## Provided material
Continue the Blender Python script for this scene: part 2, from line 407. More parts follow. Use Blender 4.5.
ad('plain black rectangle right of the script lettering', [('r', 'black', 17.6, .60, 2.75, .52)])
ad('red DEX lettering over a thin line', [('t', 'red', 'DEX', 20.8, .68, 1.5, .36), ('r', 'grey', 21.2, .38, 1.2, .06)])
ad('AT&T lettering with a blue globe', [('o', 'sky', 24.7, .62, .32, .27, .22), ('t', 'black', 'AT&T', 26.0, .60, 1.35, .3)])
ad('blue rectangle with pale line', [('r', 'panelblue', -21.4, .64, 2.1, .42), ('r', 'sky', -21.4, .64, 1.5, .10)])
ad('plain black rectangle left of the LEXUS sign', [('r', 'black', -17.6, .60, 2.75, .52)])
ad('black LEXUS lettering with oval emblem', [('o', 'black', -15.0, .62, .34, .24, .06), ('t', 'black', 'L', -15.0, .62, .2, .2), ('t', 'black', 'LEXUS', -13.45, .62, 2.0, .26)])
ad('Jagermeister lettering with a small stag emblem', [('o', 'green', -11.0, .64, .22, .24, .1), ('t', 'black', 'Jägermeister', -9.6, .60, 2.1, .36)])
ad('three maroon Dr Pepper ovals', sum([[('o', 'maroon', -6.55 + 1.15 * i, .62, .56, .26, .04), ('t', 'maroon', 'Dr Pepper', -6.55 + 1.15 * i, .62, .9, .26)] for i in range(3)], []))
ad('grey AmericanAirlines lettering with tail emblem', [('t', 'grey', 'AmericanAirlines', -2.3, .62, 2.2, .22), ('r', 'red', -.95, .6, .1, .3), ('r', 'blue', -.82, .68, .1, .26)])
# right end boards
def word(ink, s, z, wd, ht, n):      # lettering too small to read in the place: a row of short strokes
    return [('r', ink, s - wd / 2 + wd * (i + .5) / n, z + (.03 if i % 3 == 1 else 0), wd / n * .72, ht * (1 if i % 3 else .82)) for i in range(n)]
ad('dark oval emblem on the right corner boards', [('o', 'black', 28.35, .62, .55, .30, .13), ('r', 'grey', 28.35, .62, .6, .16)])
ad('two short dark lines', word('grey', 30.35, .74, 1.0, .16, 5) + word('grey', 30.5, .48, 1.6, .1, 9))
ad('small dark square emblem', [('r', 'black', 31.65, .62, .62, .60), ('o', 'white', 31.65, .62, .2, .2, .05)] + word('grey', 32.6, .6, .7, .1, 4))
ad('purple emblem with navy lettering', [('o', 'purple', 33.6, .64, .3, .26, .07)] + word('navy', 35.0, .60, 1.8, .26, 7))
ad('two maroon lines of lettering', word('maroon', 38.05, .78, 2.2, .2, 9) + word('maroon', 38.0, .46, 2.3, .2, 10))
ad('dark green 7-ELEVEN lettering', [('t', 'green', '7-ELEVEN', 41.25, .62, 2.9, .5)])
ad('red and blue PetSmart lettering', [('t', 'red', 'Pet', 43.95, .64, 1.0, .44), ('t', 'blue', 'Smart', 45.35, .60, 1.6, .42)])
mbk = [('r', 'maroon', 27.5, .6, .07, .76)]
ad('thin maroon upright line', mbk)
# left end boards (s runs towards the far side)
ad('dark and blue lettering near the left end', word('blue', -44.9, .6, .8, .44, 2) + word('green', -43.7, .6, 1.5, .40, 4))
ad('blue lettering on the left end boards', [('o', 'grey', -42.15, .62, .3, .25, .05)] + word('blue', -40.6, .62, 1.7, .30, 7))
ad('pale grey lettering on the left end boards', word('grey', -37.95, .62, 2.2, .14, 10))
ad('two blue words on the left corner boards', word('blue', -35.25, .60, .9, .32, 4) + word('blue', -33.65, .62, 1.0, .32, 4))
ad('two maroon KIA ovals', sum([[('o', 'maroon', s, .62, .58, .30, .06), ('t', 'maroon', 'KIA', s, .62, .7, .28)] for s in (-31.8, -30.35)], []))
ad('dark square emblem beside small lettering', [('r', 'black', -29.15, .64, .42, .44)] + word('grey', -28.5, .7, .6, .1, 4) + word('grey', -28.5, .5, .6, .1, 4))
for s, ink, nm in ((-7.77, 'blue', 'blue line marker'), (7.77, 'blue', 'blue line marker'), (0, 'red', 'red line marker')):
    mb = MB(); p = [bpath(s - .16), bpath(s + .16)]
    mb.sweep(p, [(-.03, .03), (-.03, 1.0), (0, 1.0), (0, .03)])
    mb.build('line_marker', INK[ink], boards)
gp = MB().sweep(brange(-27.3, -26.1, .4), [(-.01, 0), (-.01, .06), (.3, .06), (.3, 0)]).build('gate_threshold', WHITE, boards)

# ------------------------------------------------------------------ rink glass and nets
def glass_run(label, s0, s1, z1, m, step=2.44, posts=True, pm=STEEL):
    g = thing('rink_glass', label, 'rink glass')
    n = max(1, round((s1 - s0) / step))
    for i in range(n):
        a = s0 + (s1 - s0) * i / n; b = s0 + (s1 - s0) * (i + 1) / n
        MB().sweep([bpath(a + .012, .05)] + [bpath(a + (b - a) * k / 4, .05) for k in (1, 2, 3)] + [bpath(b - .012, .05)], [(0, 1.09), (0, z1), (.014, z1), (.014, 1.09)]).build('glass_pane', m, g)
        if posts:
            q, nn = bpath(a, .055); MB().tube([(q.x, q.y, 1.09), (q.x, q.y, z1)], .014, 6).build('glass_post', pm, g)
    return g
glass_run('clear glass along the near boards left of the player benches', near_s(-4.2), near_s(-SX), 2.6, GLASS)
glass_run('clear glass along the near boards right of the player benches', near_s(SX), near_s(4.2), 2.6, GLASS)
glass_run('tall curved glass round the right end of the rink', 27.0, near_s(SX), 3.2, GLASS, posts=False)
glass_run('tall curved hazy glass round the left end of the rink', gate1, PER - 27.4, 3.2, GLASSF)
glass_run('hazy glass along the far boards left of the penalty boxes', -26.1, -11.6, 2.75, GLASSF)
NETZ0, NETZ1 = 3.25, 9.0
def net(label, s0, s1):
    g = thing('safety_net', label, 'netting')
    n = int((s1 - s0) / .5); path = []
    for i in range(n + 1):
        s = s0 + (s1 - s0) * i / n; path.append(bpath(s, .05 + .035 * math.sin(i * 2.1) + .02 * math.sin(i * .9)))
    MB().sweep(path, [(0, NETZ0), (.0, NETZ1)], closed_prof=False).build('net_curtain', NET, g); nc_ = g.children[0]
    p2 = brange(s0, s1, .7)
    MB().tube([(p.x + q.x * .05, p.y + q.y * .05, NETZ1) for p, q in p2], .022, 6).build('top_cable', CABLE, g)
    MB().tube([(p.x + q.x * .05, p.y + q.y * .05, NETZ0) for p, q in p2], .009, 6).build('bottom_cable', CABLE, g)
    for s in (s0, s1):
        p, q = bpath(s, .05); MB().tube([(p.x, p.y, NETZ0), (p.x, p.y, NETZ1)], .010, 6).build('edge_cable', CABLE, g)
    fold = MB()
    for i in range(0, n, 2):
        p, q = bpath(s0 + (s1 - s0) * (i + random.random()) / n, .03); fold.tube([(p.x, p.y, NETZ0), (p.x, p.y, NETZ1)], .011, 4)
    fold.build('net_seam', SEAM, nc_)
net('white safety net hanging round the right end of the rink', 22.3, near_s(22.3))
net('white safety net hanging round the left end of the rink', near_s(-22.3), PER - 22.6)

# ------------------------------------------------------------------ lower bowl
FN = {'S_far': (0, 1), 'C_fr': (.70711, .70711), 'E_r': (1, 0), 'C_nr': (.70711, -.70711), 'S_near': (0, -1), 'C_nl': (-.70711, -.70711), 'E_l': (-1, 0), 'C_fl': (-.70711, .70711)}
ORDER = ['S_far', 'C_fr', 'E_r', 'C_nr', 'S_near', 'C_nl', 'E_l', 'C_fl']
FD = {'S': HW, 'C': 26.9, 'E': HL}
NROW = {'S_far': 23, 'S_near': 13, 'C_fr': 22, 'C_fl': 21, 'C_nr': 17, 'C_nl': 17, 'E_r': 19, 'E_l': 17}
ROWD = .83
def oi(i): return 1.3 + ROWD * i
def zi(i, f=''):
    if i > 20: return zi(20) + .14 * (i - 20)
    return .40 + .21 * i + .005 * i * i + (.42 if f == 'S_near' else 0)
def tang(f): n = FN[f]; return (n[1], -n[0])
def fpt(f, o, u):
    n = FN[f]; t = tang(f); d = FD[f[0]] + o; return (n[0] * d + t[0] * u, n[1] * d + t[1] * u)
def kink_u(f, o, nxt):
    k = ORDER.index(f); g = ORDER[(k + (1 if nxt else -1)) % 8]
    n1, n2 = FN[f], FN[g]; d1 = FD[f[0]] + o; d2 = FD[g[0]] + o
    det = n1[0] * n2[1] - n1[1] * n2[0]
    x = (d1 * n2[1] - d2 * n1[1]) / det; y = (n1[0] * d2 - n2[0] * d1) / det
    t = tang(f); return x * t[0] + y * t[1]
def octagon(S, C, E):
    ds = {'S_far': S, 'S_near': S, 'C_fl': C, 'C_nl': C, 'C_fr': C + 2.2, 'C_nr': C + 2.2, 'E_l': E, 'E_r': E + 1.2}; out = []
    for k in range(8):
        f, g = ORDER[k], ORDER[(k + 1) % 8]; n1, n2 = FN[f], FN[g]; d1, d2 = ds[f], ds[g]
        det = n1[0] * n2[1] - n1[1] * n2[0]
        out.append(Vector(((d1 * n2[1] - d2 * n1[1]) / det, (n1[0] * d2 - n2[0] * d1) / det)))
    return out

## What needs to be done
Return every line above in which the string "script" occurs.

## Answer
Continue the Blender Python script for this scene: part 2, from line 407. More parts follow. Use Blender 4.5.
ad('plain black rectangle right of the script lettering', [('r', 'black', 17.6, .60, 2.75, .52)])